What the assessments show

The pattern across every platform is identical, with strong progress on physical qubits and early logical-qubit demonstrations but nothing within several generations of code-breaking. Trapped-ion makers lead on quality while neutral-atom and superconducting makers lead on raw count, and photonics bets on jumping straight to scale. The race to a CRQC is therefore a race to thousands of stable logical qubits, not to headline physical-qubit records.

Expert timelines and the Mosca survey

Because no machine is close, timelines come from expert judgement rather than measurement, and the most cited source is the annual survey of researchers run through the Global Risk Institute by the cryptographer Michele Mosca. Those surveys consistently show most experts assigning a meaningful probability to a CRQC within a decade, with the heaviest weight falling between 2030 and 2035. A minority sees it sooner and a minority sees it much later or never.

The spread matters as much as the central estimate, since security planning has to account for the earlier, less likely scenarios rather than the comfortable median. Mosca frames the risk through a simple inequality, comparing how long your data must stay secret and how long migration takes against the time until a CRQC exists. When the first two added together exceed the third, you are already exposed, which is why many organisations treat the threat as present rather than future.

Harvest now, decrypt later

The most immediate danger from a future CRQC is not a sudden break but a slow one that has arguably already begun, known as harvest now, decrypt later. Adversaries can capture and store encrypted traffic and files today, holding them until a CRQC can decrypt the public-key material that protected them. Anything with a long secrecy requirement, from state secrets and health records to intellectual property, is therefore at risk now.

This is what turns a distant hardware milestone into a current security problem for governments and enterprises. The data being stolen in 2026 does not need a quantum computer to be useful in 2035, only patience. That logic is the strongest argument for migrating to quantum-safe cryptography well before any CRQC appears.

How to prepare with post-quantum cryptography

The practical defence is post-quantum cryptography, a set of new algorithms designed to resist both classical and quantum attack, which the United States standardised in 2024. The National Institute of Standards and Technology published the first standards as FIPS 203 for key exchange, FIPS 204 and FIPS 205 for digital signatures, giving organisations approved replacements for vulnerable algorithms. Migration involves finding where public-key cryptography is used, prioritising long-lived secrets and upgrading systems to the new standards.

Most large organisations are now building a cryptographic inventory and a phased migration plan rather than waiting for a CRQC to arrive. Our guide to the top post-quantum cryptography companies covers the vendors helping with that transition, and our explainer on what quantum supremacy means sets the milestones in context. The official national strategy that tracks the cryptographically relevant quantum computer threat coordinates the United States response.

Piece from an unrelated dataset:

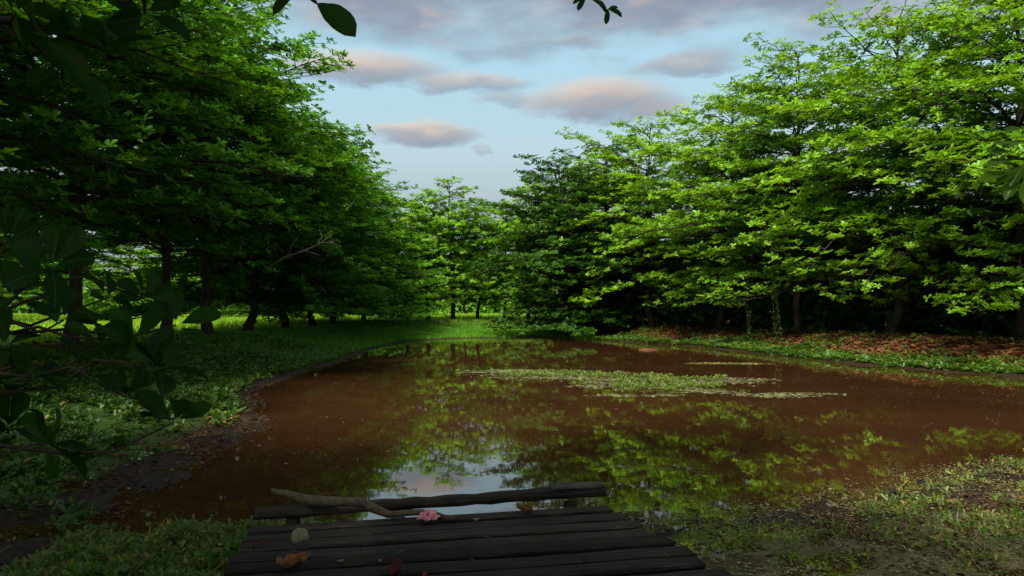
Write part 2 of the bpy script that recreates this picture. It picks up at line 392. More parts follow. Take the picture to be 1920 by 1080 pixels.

When the CRQC threat matters for you

Long-lived secrets and regulated data

If your organisation holds data that must stay confidential for years or decades, the CRQC threat is a present concern rather than a future one. Government, defence, finance and healthcare all handle secrets whose shelf life exceeds the most pessimistic CRQC timelines, which puts them squarely inside Mosca’s inequality. These sectors are leading the migration to post-quantum cryptography for exactly that reason.

Vendors, infrastructure and signatures

Anyone who ships software, runs infrastructure or relies on digital signatures should also be planning, because public-key cryptography is embedded everywhere from device firmware to certificate authorities. Replacing it is a multi-year engineering effort that cannot start the day a CRQC is announced. Beginning the inventory now is the only way to be ready in time.